The NBC schedule for 1979-1981 was essentially the same as in 1978 except that NBC included all 16 games on the opening weekend as part of its regional coverage.

In 1980, six-month old ESPN picked up the NCAA Productions feeds of two games on the opening Thursday night and three on the opening Friday night of the tournament. ESPN also picked up these feeds for the regional semifinals the following Thu/Fri carrying five games live and the other three on tape delay.

In 1981, ESPN aired the NCAA Productions telecasts of all 16 Thu/Fri first round games (four live and the remainder on tape delay). ESPN provided the same regional semis coverage as in 1980.

ESPN also carried the NCAA Productions feed for the Final Four consolation game in both 1980 and 1981.


  1. ESPN did indeed carry the national 3rd place game in 1980, just as they did in 1981. I remember watching - Iowa vs. Purdue.

    1. Thanks for the 1980 consolation game info, Jim. I updated the post to reflect that.

  2. This comment has been removed by a blog administrator.

  3. I do remember Ucla playing Florida St for the National Championship on Saturday back in 1971-72 season

  4. Yes I do remember UCLA playing Florida St for the National Championship on Saturday back in the 1971-72 season.

  5. did nbc do west coast only games in 1979-81

    1. NBC used 3 afternoon windows for its regional doubleheader, so western markets would generally get the 2 later windows.

  6. Hi Jeff,

    I'm a student at Elon University aiding a Professor with research. We're attempting to conduct research on NCAA broadcast patterns throughout history. I really love the information you've put together here, and I'd like to be able to use some of it in our research. However, in order for us to use it, we need the resource where you acquired the information. Do you have any information on where you came across all of this specific data?

    We'd really appreciate it.


    Matt Kleyla

    1. Matt, Thanks for your interest. I compiled most of the information from various historical newspaper archives. I'm also a member of the Sports Broadcasting History forum at (specifically where I posted historical TV schedules for each year and got feedback from other forum members. I also used a few books (one example was "Hoops" by Billy Packer) and footage from games available on YouTube or shown on channels such as ESPN Classic.

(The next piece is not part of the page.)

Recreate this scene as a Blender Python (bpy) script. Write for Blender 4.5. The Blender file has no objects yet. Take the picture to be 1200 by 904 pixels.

  7. I'm waiting approval to join the forum. In the meantime, I understand that espn classic has shown a usc-ucla hoops contest from 1985 that went into four overtimes. Does anyone know how I can access that?

    1. The 4 OT game in question was played on 2/28/85. ESPN Classic shows many old games throughout the year (especially during college basketball season), so if the network has aired this game in the past, perhaps they will replay it in the future. Also, games such as this sometimes show up on YouTube.